Description of the task> Could you write out the opening lines of the data, word for word, stopping after the line that contains "SC.camera = cam"?
══════════
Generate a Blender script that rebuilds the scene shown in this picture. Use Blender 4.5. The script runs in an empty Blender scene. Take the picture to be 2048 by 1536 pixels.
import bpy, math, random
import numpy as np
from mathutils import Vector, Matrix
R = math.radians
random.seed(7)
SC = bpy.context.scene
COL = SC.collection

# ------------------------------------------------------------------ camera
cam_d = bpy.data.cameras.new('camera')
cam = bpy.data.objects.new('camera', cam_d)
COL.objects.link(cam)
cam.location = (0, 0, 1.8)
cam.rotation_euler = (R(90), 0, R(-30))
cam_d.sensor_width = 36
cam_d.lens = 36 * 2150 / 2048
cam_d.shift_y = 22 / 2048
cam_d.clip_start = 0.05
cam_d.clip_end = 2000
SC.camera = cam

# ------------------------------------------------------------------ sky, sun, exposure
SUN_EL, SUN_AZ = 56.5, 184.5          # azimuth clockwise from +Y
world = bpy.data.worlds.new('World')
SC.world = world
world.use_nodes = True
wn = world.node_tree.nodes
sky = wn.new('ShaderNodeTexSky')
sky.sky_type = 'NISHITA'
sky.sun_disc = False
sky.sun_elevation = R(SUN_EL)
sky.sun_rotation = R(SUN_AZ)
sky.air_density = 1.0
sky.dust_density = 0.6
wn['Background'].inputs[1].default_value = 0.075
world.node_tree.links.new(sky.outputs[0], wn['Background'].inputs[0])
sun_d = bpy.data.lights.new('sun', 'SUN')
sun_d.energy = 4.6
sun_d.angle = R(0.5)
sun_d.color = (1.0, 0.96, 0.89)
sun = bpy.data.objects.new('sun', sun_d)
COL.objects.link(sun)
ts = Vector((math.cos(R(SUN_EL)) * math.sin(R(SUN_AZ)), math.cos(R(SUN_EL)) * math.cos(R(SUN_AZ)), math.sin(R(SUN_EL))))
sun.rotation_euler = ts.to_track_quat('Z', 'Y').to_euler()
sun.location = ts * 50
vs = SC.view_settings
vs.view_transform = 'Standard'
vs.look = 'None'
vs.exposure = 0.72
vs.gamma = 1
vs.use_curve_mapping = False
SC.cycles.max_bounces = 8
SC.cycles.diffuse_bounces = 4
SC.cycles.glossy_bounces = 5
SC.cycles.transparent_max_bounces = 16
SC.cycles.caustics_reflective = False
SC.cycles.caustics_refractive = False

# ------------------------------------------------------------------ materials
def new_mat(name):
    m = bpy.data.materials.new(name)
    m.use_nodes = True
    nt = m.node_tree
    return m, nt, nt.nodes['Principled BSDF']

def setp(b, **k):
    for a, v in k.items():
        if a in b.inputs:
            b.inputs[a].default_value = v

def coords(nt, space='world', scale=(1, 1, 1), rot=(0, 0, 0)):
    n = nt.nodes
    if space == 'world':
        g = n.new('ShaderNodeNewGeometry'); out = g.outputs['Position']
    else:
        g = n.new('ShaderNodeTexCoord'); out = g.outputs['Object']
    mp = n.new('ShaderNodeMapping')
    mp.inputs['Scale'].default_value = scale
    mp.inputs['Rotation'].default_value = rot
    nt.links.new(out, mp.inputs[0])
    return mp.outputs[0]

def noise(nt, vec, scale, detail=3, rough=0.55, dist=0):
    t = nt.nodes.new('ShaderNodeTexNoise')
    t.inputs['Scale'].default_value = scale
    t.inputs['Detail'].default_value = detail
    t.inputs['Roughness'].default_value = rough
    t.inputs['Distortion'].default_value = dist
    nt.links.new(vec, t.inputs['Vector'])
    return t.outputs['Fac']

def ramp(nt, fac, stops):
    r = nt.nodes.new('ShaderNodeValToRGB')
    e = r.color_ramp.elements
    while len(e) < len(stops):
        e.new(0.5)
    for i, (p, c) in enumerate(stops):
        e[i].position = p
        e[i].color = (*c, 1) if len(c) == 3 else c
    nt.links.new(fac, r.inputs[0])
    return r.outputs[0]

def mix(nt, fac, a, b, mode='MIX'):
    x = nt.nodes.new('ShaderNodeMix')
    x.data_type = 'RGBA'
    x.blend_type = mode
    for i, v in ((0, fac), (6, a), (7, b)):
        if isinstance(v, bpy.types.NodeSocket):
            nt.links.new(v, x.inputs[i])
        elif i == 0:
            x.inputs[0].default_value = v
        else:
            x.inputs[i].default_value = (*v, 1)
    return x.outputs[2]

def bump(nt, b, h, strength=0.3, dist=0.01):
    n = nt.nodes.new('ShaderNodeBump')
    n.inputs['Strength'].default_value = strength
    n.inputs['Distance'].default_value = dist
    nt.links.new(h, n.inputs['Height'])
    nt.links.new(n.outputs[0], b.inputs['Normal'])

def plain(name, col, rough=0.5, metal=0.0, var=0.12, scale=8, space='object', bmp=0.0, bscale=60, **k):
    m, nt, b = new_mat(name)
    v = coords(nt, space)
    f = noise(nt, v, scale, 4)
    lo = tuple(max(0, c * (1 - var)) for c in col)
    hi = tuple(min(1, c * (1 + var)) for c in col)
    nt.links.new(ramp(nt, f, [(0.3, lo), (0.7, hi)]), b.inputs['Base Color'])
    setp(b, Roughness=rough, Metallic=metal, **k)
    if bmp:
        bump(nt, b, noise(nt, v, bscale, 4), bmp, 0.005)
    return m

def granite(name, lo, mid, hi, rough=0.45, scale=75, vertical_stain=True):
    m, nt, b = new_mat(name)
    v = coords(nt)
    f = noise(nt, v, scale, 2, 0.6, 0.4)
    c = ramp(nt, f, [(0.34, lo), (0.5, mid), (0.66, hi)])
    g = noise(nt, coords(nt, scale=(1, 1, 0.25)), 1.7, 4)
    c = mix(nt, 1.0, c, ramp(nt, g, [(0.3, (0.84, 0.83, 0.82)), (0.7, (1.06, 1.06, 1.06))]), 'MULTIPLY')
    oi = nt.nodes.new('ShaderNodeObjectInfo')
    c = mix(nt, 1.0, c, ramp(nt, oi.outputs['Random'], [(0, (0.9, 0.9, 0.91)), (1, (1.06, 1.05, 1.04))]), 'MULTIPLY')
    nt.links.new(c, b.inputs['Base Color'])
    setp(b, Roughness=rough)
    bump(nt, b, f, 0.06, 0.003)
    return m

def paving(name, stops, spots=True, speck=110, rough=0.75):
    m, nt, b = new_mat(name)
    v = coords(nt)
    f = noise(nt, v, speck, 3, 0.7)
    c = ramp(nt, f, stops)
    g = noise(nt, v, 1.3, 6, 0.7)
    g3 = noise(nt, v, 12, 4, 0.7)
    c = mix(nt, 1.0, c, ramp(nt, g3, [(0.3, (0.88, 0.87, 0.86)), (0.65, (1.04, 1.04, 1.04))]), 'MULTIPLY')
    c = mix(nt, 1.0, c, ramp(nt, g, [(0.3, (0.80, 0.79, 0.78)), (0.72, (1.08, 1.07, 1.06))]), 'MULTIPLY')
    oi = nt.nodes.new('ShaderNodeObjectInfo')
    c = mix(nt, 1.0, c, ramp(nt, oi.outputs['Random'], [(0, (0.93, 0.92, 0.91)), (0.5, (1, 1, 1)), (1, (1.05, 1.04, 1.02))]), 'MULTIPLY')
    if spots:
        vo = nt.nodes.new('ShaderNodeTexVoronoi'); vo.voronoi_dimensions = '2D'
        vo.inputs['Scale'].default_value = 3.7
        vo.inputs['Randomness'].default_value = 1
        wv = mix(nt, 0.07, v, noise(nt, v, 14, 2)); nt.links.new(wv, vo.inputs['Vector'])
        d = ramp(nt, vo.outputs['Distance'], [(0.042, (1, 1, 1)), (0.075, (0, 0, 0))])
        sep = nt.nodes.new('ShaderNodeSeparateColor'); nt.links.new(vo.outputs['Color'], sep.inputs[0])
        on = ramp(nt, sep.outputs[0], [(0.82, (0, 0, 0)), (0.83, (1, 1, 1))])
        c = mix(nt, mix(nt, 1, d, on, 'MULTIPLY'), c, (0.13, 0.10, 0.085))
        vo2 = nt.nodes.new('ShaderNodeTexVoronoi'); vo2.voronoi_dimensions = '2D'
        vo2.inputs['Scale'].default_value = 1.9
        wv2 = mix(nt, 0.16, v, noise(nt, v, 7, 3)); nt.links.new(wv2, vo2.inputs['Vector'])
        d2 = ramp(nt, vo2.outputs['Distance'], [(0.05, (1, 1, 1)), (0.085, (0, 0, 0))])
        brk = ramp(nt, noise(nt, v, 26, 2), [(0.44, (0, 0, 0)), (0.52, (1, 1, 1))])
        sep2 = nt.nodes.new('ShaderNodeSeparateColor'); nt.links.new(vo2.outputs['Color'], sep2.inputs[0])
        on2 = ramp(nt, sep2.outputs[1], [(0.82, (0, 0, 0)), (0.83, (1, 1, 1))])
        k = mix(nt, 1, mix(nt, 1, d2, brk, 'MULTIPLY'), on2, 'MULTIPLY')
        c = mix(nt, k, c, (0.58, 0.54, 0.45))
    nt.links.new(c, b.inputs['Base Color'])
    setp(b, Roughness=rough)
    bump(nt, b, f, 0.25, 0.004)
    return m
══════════
Task result>
Generate a Blender script that rebuilds the scene shown in this picture. Use Blender 4.5. The script runs in an empty Blender scene. Take the picture to be 2048 by 1536 pixels.
import bpy, math, random
import numpy as np
from mathutils import Vector, Matrix
R = math.radians
random.seed(7)
SC = bpy.context.scene
COL = SC.collection

# ------------------------------------------------------------------ camera
cam_d = bpy.data.cameras.new('camera')
cam = bpy.data.objects.new('camera', cam_d)
COL.objects.link(cam)
cam.location = (0, 0, 1.8)
cam.rotation_euler = (R(90), 0, R(-30))
cam_d.sensor_width = 36
cam_d.lens = 36 * 2150 / 2048
cam_d.shift_y = 22 / 2048
cam_d.clip_start = 0.05
cam_d.clip_end = 2000
SC.camera = cam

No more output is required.